The publication of this letter had little effect at the time. Neither the Dalai Lama nor any of the other Tibetans present at the meeting signed it. Now, nearly a quarter of a century later, it is being cited to support the eight students who in July 2017 published a detailed account of the “crazy wisdom” of their teacher Sogyal Rinpoche. In the interim, however, many senior Tibetan lamas, including the Dalai Lama himself, appeared in public with Sogyal Rinpoche and taught at his centers. For many Western students, the ongoing presence of these teachers was taken as an endorsement of Sogyal’s behavior and lifestyle and thus as a slap in the face for those who had complained of abuse. Among the responses to the students’ allegations, both Orgyen Tobgyal Rinpoche and Dzongsar Khyentse Rinpoche appeared to be more concerned about the students breaking their oath of allegiance (samaya) to their teacher than about the suffering of those who said they had been mistreated. Khenchen Namdrol Rinpoche has denounced them as agents of demonic forces, accusing them of the heinous sin of causing schism in the sangha, which is morally equivalent to killing one’s parents, killing an arahant, or drawing the blood of a buddha.

If I were a Tibetan lama I would not appreciate being lectured to on these topics by an apostate like me. It is not my responsibility to reform Tibetan Buddhism; that belongs to the lamas and their students alone. In his own response to these allegations, the Dalai Lama has said: “I feel some of these lama institutions have some sort of influence of the feudal system. That is outdated and must end—that feudal influence.” It is encouraging that the Dalai Lama identifies feudalism as one of the roots of the problem, but he offers no suggestions as to how it might be ended. In practice, can the “outdated” influence of feudalism be removed without a fundamental restructuring of Tibetan Buddhism itself?

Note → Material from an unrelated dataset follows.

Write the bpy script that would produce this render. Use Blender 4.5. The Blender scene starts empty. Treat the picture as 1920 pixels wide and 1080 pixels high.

Yongey Mingyur Rinpoche’s response to the crisis suggests one way forward. He explains that the only reason for seeing one’s teacher as a buddha is in order to recognize how the same awakened qualities permeate oneself, other human beings, and the very world in which we live. The guru, in this sense, ceases to be exclusively identified with one’s flesh and blood teacher. The teacher’s role becomes that of helping his or her students see every single life situation as their true teacher. Such a perspective, Mingyur argues, is the “life-blood” of the Vajrayana tradition and the “very highest ethical standard” to which practitioners can aspire.

The eight students who wrote to Sogyal concluded their statement with these words: “Our deepest wish is to see Buddhism flourish in the West. We no longer want to indulge in the stupidity of seeing the Guru as perfect at any cost. The path does not require us to sacrifice our wisdom to discern, our ethics and morality, or our integrity, on the altar of ‘Guru Yoga.’” In the light of these concerns, it may be helpful to reconsider the Four Reliances:

Rely not on the person, rely on the teaching.
Rely not on the words, rely on the meaning.
Rely not on what’s cryptic, rely on what’s clear.
Rely not on opinion, rely on wisdom.